A Idade Digital e o conhecimento

Jo Pires-O’Brien

Muitos observadores sociais já apontaram que Idade Digital supervalorizou a informação e trivializou a cultura. Mas as incursões à Idade Digital também ocorrem no terreno da ficção, como a do personagem ‘Morador do Café’ criado pelo escritor americano, nascido no Egito, R. F. Georgy, que compara a internet a um palácio de cristal e este à caverna de Platão, o reduto da ignorância humana absoluta, no seu livro Notes from the Café (2014). Sofrendo de câncer e com pouco tempo de vida o Morador do Café vive a sua grande crise existencial. As suas reflexões e críticas sobre a Idade Digital aparecem em diálogos imaginários com ex-colegas da academia e outras pessoas. O Morador do Café é um velho que, além de indignado e contraditório, encontra-se desmemoriado. Ele tem uma vaga lembrança de ter sido um professor de filosofia, embora não consiga lembrar o próprio nome. Suas colocações são mais um esbravejamento de um velho opinioso tentando passar a vida a limpo. Eis algumas citações (tradução minha) do Morador do Café acerca da Idade Digital:

‘Eu me lembro de uma época quando a informação se curvava perante a sabedoria. Hoje, a informação tornou-se pomposa e arrogante.’

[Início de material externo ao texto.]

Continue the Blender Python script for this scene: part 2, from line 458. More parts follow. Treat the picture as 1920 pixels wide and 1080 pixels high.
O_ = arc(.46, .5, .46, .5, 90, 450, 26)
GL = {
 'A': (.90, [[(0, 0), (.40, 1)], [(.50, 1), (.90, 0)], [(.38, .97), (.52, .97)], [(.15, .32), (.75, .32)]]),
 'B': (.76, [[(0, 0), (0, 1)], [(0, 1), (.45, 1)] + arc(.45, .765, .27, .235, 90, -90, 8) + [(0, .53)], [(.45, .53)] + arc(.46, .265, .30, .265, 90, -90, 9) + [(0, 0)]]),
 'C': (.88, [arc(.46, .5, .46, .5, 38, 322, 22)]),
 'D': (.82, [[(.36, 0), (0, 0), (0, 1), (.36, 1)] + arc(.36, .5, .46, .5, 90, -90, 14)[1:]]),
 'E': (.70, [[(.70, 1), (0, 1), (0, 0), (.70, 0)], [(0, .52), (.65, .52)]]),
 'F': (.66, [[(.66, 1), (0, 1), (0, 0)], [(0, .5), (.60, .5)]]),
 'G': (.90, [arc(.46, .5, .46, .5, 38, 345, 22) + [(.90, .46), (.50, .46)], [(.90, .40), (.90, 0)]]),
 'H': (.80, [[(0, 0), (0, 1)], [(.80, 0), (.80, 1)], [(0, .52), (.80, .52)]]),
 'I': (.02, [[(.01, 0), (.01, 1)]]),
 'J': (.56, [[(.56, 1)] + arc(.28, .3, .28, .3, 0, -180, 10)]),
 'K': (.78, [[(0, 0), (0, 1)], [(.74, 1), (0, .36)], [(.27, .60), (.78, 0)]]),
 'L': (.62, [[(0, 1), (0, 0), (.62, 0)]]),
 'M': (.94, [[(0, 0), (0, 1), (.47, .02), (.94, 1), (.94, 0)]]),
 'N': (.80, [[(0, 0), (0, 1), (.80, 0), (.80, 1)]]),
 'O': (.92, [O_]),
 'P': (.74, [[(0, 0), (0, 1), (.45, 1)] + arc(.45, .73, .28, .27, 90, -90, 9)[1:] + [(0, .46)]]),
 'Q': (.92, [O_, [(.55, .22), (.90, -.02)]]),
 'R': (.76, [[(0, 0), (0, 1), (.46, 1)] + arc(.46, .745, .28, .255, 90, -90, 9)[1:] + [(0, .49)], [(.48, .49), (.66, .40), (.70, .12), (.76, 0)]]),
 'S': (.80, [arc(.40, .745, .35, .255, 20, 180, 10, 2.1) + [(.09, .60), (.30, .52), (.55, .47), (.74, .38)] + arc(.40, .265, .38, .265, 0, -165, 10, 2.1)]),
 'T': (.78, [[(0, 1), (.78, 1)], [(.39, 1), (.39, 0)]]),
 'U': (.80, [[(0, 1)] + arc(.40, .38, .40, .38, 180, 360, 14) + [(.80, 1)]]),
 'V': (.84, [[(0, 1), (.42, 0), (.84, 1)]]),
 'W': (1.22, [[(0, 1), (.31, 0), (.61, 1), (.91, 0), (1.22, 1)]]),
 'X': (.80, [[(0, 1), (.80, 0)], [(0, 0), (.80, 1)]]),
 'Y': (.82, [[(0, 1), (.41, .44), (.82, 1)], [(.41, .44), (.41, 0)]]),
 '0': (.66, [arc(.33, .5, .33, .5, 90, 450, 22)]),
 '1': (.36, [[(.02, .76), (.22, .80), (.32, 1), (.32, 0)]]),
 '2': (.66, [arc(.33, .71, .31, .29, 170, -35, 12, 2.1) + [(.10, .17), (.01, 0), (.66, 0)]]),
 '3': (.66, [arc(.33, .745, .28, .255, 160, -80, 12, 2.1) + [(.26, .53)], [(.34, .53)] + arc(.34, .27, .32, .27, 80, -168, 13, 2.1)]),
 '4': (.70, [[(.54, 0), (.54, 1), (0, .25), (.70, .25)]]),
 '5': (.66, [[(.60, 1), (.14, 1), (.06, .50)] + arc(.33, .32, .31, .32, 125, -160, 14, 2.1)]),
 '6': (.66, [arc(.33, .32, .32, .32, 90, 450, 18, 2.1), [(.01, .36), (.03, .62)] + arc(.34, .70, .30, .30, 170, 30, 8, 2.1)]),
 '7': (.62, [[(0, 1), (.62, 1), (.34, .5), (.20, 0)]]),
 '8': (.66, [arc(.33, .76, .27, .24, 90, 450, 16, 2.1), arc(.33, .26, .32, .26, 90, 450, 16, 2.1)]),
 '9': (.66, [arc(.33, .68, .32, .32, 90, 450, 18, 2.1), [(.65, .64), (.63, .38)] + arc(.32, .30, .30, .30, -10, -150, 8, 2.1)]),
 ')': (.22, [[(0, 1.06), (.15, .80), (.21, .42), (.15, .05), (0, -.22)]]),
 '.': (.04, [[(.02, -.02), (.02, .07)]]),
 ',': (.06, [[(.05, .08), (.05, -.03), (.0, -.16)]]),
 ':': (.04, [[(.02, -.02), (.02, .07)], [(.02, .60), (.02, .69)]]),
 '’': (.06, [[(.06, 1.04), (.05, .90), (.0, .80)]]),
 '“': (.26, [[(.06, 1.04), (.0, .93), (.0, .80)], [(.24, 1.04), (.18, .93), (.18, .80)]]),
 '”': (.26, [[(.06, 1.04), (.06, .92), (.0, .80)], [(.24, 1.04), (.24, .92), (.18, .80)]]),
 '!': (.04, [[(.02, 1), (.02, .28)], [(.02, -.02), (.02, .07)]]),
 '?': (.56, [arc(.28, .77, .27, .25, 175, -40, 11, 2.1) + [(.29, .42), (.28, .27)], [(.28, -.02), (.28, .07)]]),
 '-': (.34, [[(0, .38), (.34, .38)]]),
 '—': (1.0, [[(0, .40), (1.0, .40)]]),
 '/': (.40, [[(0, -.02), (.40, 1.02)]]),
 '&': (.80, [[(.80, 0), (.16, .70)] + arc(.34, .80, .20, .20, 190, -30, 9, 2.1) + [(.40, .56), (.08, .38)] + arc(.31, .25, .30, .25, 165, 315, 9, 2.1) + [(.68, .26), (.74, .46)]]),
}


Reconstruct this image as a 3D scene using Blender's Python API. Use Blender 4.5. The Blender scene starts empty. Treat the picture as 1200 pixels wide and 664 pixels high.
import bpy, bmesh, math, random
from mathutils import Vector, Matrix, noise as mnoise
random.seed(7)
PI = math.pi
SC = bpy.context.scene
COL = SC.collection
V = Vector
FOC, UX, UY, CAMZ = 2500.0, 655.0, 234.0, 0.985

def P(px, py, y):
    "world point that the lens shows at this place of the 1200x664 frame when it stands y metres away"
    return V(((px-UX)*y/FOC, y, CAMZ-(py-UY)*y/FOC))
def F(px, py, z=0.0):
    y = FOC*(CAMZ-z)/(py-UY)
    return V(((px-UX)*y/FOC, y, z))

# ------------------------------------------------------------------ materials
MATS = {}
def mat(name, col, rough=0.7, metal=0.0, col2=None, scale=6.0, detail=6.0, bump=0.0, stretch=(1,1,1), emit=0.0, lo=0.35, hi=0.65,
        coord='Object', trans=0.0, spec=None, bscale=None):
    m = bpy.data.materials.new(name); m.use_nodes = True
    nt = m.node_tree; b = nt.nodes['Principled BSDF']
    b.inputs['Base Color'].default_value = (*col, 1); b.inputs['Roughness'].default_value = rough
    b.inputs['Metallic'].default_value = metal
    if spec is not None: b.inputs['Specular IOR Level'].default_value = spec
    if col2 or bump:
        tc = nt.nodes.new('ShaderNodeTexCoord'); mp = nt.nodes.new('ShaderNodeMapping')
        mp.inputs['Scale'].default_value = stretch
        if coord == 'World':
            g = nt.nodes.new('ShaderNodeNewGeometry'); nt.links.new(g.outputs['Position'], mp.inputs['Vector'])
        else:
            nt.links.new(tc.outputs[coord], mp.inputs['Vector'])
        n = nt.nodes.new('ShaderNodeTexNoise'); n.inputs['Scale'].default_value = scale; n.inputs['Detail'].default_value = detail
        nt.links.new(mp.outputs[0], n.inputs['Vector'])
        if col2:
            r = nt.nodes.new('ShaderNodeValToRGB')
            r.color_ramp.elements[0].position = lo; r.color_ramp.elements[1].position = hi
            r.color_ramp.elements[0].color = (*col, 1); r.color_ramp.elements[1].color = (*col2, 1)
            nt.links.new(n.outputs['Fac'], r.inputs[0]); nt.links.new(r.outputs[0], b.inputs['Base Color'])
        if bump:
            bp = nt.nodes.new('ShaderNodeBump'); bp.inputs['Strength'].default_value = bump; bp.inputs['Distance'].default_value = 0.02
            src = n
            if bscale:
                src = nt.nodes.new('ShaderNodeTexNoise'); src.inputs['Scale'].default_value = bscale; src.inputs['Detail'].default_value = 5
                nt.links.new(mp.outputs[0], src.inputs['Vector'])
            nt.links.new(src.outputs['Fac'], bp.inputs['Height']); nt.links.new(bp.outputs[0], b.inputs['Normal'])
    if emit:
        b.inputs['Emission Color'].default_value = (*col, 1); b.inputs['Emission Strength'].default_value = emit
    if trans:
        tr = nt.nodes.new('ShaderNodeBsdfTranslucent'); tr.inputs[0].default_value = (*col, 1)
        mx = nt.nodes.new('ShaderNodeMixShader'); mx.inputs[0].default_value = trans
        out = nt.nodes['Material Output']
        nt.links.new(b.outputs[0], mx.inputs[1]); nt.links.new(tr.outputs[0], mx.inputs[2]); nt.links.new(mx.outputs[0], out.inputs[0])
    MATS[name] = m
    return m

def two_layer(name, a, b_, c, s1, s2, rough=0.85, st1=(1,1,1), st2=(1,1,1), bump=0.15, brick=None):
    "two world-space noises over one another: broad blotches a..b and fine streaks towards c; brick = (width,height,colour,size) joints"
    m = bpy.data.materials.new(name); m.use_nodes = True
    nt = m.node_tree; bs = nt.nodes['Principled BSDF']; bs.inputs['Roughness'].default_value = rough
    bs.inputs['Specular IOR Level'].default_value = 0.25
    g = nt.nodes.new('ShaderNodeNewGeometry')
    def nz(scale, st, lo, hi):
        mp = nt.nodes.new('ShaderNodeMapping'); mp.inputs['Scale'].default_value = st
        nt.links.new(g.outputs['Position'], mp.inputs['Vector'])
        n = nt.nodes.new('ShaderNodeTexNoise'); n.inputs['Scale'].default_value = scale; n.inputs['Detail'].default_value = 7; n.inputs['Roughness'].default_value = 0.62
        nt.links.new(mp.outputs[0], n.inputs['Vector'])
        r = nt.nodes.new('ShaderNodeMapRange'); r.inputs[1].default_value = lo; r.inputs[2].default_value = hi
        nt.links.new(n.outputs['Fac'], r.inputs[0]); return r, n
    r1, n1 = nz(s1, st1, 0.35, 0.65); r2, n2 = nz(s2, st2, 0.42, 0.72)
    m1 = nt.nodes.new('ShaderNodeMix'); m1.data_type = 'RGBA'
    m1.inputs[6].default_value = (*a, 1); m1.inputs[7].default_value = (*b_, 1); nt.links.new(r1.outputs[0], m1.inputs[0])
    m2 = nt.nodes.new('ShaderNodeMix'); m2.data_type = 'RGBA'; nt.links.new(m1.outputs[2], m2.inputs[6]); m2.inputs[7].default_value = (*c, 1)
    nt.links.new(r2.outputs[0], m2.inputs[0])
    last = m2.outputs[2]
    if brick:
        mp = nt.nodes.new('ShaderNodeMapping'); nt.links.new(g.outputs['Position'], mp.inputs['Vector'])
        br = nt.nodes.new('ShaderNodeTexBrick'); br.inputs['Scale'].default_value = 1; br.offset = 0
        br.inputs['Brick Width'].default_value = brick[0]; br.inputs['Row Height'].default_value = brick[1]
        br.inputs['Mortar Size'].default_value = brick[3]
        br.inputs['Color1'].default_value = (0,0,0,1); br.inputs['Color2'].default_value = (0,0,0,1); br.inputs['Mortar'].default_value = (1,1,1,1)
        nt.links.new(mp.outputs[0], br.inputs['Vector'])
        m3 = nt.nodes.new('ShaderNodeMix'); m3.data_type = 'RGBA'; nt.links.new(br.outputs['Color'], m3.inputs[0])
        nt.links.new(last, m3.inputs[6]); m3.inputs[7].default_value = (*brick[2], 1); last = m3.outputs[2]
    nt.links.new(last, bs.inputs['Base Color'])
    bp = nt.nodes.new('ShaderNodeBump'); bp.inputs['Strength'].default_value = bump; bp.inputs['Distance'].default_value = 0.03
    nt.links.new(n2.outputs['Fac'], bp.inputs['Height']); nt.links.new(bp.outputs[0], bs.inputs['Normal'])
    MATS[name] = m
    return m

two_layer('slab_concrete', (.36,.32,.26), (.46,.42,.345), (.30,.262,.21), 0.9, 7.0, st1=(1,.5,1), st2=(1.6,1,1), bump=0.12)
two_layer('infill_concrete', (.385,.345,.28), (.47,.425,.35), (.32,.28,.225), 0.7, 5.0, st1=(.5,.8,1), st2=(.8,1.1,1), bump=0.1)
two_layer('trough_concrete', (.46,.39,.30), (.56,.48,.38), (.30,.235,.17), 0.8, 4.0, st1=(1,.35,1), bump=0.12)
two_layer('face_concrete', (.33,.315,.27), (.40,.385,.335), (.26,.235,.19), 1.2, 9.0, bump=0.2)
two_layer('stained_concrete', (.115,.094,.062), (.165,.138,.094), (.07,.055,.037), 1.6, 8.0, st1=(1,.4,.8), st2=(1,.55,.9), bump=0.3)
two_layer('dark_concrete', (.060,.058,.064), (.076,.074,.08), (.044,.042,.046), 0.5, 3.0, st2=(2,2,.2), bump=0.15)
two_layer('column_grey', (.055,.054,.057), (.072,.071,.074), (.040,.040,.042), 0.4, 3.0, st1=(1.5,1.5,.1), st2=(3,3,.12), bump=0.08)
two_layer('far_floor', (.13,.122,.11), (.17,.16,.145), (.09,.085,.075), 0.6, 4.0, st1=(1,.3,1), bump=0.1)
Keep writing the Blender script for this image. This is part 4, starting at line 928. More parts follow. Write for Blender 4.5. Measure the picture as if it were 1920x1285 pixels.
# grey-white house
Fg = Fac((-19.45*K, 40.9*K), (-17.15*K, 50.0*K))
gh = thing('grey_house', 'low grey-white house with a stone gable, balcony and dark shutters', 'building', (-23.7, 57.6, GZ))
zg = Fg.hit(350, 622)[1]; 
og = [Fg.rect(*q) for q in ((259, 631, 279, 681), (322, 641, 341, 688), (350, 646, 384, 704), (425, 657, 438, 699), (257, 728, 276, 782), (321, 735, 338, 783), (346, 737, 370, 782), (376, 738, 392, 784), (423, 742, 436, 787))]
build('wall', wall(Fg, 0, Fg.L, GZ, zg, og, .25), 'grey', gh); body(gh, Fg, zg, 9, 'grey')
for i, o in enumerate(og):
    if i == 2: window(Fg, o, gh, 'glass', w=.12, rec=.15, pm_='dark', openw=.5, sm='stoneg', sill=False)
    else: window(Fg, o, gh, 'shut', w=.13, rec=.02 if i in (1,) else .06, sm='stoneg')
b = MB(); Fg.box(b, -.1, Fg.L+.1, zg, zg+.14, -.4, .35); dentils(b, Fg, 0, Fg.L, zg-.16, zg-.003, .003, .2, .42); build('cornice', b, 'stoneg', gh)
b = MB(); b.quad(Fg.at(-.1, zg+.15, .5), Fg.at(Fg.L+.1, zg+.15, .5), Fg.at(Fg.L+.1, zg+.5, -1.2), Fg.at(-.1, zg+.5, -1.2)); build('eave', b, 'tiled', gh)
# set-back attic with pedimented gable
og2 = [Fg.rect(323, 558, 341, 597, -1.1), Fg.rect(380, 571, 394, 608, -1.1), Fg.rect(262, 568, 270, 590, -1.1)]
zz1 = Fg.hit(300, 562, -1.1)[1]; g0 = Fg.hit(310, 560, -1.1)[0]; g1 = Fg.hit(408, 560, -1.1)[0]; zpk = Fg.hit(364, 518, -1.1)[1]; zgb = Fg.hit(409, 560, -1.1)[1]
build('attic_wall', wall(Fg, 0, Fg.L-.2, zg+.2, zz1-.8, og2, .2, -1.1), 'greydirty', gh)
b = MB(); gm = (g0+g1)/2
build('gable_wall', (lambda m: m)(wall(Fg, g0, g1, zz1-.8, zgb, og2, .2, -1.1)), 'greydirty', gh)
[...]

‘Vocês sabiam que nós vivemos numa era na qual os peritos e os especialistas se tornaram os profetas da nossa época, na qual os atores e os jogadores de esportes são heróis mitológicos, e a mediocridade é virtude.’

‘A idade digital não sabe o que fazer dos professores…// Então, vocês não sabiam que hoje em dia os professores são controlados e manipulados pelas empresas de publicação que têm um interesse em passar todas as atividades de ensino para o palácio de cristal virtual?’

‘A idade digital não precisa de professores; não senhores, a idade digital precisa de gestores de informação para manter o nosso palácio virtual se movendo. Esses gestores de informação logo serão substituídos por professores digitais que irão ‘facilitar’ a aprendizagem.’

‘Os cafés não são mais para engajarmos em conversação estimulante. Não senhores, eles são feitos para as pessoas irem lá, com os seus laptops e telefones inteligentes,  encontrar um canto a fim de escapar do mundo.’

‘Nós confundimos a informação com o conhecimento, e o conhecimento resultante da informação de alguma forma passa por sabedoria.’

‘O homem moderno não é menos uma criatura de conhecimento do que um escravo da informação. Vocês não perceberam que nós nos tornamos viciados na informação.’’

O homem é estúpido por natureza. Ele é estúpido ao extremo e o pior é que ele não sabe da própria estupidez.’

‘Digam-me, do que a idade digital nos liberou? Nós mudamos da convivência com as sombras para tornar-nos prisioneiros das nossas cavernas privadas. É isso o que a idade digital nos trouxe.’

‘Quem é que precisa de pessoas quando temos essa caixa mágica para nos ocupar por toda a vida? Nós não fomos liberados, senhores, nos fomos aprisionados pela nossa própria arrogância.’

A Idade Digital é apenas um tentáculo do monstro da modernidade, segundo o Morador do Café. Na citação abaixo, ele conta porque acredita em Deus, embora o alvo do seu ódio seja a ciência:

‘Você quer saber se eu creio em Deus?… Eu acredito em Deus por raiva. É isso, não fique tão espantado. De raiva da ciência eu acredito em Deus. Veja você, o mundo moderno me dá duas opções: acreditar num constructo que já foi completamente desmascarado e exposto como um conto de fadas, ou submeter à fria indiferença da ciência. Eu escolho o conforto do constructo. Eu escolho acreditar num conto de fadas ao invés de ser enganado pela sedutora lógica da ciência.’


Nota. Texto extraído do ensaio ‘O conhecimento do indivíduo’ de Joaquina Pires-O’Brien, publicado em PortVitoria, 10, Jan-Jun 2015.